SIR,—You have an article in the current number of your paper, on the Reports of the Banking Commission, by your Dublin Correspondent. I gave evidence before this Commission. Your paper carries weight in this country. It is, therefore, the more unfortunate that your Irish Correspondent should have produced a hasty and inaccurate representation of grave documents which he admittedly has not read. He has not even observed that the First and Third Minority Reports differ from the Majority Report on fundamental Catholic principle.
Professor Busteed opposed the Majority Report in the Second Minority Report; yet your correspondent quotes Professor Busteed's summary of part of the Majority Report which he opposes as though he agreed with it.
The recommendations of the Majority Report are admittedly likely to increase emigration, and to bring down the small agricultural peasant owner.
Your correspondent does not appear to have observed that Professor O'Rahilly, the well known Catholic Sociologist, clearly shows that Appendix 15, on the Encyclicals, by Dr. McNealy and Professor George O'Brien, requires to be read with caution. There is also an Appendix on some Economic Aspects of the Papal Encyclicals attached to the Third Minority Report (by Mr. Peter J. O'Loghlen) which contains very grave matter for Catholic consideration. This Report deals with the economic steps necessary to save the rural population of Ireland.

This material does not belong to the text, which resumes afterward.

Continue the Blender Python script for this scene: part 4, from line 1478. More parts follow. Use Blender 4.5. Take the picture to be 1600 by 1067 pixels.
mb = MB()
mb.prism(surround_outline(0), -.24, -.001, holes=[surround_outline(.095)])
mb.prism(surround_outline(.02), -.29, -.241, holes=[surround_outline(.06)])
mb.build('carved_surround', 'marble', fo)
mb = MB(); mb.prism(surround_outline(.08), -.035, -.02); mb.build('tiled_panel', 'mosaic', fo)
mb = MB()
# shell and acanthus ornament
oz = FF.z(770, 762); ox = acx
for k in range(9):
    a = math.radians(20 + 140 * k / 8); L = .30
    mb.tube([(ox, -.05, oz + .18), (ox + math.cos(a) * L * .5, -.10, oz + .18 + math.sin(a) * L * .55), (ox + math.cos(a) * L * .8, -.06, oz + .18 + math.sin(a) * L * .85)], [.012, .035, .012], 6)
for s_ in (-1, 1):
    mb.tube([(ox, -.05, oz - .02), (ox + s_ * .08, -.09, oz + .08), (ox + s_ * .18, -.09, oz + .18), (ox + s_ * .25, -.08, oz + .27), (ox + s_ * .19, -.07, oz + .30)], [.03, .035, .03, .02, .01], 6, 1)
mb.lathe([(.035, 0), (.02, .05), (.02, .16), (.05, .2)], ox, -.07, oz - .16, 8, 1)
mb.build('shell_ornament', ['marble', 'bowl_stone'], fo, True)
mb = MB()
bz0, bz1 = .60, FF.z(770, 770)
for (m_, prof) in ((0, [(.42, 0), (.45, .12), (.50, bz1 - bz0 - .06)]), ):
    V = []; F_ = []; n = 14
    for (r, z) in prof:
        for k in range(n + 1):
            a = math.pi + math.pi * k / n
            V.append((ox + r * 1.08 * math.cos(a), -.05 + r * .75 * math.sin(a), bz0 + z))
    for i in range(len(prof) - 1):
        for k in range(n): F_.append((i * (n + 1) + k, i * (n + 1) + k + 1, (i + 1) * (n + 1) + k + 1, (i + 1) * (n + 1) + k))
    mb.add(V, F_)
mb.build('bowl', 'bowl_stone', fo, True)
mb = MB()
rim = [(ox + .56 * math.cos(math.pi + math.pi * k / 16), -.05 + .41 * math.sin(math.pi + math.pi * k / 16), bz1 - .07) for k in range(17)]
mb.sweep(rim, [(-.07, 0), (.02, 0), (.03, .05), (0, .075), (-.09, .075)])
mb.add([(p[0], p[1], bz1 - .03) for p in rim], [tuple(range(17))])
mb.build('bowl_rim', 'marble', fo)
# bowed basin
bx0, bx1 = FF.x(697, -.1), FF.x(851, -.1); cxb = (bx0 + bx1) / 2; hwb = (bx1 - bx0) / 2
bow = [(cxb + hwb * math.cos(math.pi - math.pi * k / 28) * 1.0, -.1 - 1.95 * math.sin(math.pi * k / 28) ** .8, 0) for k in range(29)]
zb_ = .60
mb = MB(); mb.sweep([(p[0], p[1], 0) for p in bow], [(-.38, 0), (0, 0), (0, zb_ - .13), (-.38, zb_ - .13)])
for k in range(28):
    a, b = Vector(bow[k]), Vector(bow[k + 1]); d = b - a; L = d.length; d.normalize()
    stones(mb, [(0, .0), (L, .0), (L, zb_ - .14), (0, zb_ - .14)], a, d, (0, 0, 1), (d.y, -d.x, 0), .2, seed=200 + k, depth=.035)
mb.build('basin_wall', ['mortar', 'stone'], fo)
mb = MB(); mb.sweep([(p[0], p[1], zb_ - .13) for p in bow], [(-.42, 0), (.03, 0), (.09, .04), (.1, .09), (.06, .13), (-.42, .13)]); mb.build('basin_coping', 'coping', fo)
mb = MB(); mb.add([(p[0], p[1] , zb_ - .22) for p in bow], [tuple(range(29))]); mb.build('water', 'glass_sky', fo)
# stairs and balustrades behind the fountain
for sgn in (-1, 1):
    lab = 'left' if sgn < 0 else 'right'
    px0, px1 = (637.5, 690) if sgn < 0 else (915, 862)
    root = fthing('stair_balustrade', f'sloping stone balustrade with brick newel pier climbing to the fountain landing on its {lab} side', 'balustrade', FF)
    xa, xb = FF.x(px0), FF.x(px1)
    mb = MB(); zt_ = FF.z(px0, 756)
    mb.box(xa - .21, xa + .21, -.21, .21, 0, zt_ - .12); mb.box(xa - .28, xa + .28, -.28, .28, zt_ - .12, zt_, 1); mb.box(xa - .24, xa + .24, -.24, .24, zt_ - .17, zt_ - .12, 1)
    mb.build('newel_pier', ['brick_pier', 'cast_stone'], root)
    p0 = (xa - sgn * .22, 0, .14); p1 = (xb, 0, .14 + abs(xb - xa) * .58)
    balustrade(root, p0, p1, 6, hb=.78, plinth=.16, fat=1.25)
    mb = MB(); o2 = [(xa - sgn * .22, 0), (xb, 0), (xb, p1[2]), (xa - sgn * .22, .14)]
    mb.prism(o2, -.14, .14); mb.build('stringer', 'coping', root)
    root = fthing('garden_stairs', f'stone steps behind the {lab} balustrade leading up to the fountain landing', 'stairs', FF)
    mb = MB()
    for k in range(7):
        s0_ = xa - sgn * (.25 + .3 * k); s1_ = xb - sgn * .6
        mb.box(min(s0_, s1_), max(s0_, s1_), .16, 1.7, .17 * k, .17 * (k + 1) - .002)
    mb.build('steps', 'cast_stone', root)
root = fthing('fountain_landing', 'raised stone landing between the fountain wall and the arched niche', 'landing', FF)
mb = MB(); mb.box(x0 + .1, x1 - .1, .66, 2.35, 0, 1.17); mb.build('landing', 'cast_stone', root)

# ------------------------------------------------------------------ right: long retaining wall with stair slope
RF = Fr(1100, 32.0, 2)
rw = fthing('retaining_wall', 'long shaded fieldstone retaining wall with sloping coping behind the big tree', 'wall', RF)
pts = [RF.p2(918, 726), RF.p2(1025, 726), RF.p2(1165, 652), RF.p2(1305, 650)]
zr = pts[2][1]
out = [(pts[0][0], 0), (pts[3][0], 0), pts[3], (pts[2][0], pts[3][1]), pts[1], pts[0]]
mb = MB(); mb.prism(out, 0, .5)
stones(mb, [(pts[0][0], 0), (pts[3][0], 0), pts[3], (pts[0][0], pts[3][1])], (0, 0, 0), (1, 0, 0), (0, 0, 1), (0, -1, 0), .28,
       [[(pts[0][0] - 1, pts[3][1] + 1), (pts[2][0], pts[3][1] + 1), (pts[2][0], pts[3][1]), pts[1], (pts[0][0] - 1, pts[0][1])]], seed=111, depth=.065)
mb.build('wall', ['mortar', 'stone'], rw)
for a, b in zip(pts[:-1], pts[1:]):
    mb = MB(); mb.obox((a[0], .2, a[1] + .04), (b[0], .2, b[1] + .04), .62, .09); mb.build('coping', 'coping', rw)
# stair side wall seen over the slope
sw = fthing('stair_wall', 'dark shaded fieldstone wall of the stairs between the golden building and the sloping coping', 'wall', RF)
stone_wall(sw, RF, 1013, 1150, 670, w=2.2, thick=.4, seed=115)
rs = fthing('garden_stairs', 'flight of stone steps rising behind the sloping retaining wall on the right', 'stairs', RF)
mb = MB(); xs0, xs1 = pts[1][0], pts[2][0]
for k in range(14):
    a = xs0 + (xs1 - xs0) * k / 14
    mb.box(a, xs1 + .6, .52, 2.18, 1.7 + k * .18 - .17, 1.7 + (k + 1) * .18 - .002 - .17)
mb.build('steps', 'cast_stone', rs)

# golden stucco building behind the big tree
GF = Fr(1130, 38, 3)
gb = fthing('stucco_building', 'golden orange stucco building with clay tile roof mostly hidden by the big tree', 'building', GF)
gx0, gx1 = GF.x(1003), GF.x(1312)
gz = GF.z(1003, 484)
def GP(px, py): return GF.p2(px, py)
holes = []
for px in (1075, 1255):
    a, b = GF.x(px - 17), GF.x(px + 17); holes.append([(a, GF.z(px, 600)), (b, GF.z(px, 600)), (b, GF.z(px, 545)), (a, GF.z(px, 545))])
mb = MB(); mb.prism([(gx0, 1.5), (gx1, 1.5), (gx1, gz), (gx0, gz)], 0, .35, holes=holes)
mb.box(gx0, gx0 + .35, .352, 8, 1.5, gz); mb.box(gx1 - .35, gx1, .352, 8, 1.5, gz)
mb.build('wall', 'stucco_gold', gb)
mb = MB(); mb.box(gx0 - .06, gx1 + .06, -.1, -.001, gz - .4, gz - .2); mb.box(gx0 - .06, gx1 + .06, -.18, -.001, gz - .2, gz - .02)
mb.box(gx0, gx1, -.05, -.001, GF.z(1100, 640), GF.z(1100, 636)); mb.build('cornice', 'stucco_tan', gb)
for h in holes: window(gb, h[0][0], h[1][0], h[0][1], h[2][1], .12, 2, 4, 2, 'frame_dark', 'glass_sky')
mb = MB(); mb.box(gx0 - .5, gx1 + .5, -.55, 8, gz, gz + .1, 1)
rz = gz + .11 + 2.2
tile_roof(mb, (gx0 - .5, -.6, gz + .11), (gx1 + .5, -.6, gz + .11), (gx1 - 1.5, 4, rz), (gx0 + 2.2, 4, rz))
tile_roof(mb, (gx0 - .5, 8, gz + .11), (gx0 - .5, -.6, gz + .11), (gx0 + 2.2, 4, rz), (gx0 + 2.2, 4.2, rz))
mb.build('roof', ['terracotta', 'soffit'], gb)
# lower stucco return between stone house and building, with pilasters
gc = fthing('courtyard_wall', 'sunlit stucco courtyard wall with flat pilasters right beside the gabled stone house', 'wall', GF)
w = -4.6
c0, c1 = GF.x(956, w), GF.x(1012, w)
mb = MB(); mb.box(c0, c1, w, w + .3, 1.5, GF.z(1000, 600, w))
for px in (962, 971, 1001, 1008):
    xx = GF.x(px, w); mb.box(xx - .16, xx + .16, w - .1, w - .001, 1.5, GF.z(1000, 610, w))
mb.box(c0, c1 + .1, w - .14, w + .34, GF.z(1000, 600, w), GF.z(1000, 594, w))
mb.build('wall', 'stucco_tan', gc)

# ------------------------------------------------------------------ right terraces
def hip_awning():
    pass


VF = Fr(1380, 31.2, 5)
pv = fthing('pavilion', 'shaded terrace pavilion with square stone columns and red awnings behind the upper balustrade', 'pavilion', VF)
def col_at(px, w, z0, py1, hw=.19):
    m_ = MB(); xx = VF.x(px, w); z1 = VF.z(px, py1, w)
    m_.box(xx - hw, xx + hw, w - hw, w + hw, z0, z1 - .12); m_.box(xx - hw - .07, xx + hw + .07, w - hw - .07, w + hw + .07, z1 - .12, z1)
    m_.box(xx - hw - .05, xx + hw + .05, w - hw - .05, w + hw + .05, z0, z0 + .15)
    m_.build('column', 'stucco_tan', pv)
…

The Unionist paper, the Irish Times, states in its leader of August 8 that the Banking Commission was, to use its own word, " packed " against the principles of those who drafted the new Irish Constitution. The course of this Commission has been regarded with grave apprehension by those who have studied Catholic Reconstruction.
B. BERTHON WATERS.
83, Wellington Road, Dublin. Non -Douglas
SIR,—" Douglas " Credit Schemes are confounded by your Dublin Correspondent with the proposals put forward by the League for Social Justice whose proposals are avowedly " non-Douglas," and were understood by the Banking Commission to be " non-Douglas." EOIN P. O'Caoism.